## DATA BLOCK
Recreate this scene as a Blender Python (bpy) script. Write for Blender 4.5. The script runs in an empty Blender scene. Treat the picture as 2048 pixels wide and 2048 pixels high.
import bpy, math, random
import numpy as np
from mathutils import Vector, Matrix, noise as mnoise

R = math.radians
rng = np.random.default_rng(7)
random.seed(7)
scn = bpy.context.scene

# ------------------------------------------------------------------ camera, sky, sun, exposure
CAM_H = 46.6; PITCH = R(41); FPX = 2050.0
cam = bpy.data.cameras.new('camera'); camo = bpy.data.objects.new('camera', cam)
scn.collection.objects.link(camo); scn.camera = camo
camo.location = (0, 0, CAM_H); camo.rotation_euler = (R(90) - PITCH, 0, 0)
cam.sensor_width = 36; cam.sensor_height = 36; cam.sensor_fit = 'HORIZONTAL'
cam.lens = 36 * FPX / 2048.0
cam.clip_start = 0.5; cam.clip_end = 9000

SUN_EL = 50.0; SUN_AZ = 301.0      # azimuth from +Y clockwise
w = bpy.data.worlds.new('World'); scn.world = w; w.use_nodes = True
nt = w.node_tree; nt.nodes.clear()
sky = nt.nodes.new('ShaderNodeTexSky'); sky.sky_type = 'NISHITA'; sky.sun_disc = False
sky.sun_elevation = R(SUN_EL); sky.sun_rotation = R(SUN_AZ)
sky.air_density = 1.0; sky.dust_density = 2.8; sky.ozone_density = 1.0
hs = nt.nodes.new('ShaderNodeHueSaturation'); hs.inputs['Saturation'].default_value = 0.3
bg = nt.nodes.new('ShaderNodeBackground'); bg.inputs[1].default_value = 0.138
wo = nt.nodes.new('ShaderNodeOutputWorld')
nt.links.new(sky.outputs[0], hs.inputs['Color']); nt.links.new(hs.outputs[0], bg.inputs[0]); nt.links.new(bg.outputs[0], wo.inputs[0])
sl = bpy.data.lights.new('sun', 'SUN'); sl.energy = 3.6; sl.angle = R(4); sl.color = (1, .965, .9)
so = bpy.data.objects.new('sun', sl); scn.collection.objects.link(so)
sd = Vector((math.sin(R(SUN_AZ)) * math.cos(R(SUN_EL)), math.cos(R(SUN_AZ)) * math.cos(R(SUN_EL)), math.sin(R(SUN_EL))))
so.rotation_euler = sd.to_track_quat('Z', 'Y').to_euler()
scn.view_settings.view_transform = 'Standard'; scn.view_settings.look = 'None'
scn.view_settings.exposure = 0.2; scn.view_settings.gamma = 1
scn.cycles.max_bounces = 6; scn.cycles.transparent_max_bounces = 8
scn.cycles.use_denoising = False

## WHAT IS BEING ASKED
Lines that include the word "scene" are to be extracted from the data above.

## TASK RESULT
Recreate this scene as a Blender Python (bpy) script. Write for Blender 4.5. The script runs in an empty Blender scene. Treat the picture as 2048 pixels wide and 2048 pixels high.
scn = bpy.context.scene